IV - La CNIL, admirative de la puissance monopolistique des géants mondiaux de l’informatique pour l’utilisateur

La CNIL incite les navigateurs et systèmes d’exploitation à intégrer au stade de leurs paramétrages, des mécanismes de recueil du consentement. Elle préempte ainsi les discussions sur le futur règlement ePrivacy en restaurant en France une proposition constamment écartée par le Conseil de l’Union européenne depuis qu’il a été saisi en novembre 2017 après le vote du Parlement européen.

Désigner le logiciel d’exploitation d’un téléphone ou le logiciel de navigation à internet pour gérer en un point unique l’autorisation ou l’interdiction absolue des cookies et traceurs, peut sembler être la consécration ultime de la libre volonté éclairée de l’individu tout-puissant. Une telle proposition, émanant d’un régulateur qui se revendique étranger aux considérations économiques et géopolitiques, consiste à confier un monopole de gestion de l’accès aux données, non pas à l’utilisateur, mais à l’acteur qui lui présente les paramètres de ses choix. Une telle proposition est inespérée pour les géants mondiaux de l’informatique. On aurait voulu leur confier les clés de l’économie numérique européenne et des données de nos concitoyens, qu’on ne s’y prendrait pas mieux.

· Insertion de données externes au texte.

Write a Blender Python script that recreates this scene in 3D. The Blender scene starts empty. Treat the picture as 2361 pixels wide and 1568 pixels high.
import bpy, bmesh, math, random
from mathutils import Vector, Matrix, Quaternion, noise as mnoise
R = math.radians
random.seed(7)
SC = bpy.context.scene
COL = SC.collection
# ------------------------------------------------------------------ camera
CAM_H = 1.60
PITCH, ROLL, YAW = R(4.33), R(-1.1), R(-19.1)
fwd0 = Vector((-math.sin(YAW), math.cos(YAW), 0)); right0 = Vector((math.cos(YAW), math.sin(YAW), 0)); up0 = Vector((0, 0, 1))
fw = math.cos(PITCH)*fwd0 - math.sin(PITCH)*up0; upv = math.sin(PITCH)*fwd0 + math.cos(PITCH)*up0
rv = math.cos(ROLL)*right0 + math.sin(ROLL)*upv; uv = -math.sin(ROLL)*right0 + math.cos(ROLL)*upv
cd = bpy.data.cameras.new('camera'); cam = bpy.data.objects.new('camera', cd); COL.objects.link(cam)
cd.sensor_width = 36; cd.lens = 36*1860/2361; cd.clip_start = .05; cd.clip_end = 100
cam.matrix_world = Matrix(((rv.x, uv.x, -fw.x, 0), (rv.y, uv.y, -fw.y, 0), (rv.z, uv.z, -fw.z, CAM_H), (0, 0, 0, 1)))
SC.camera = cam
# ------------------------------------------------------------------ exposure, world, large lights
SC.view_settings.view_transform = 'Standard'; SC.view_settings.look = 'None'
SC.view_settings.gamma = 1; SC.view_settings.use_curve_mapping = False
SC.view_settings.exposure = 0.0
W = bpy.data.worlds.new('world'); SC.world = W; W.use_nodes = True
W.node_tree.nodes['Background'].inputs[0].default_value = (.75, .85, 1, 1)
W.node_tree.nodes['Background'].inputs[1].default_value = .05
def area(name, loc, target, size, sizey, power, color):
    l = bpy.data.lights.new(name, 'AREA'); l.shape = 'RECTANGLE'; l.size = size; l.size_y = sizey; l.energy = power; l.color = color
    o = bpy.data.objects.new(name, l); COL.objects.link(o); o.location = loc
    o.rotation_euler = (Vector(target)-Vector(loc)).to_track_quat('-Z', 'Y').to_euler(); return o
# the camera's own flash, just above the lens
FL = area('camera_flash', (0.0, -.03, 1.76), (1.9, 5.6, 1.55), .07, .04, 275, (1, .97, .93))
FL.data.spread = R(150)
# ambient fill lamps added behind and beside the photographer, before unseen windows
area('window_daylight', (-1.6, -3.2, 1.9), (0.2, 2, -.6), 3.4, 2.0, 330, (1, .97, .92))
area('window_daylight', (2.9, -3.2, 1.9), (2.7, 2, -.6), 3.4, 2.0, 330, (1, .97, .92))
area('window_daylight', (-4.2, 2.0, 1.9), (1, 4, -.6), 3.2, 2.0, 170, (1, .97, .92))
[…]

Au lieu de laisser transférer le consentement de nos concitoyens entre les mains du concepteur de leur terminal – américain ou chinois –, il est plus qu’urgent que le gouvernement français s’attèle à protéger efficacement leurs données personnelles dans les débats législatifs en cours, sans attendre ni leur consentement, ni un effondrement des acteurs français de l’économie numérique précipité par des expérimentations franco-françaises hasardeuses.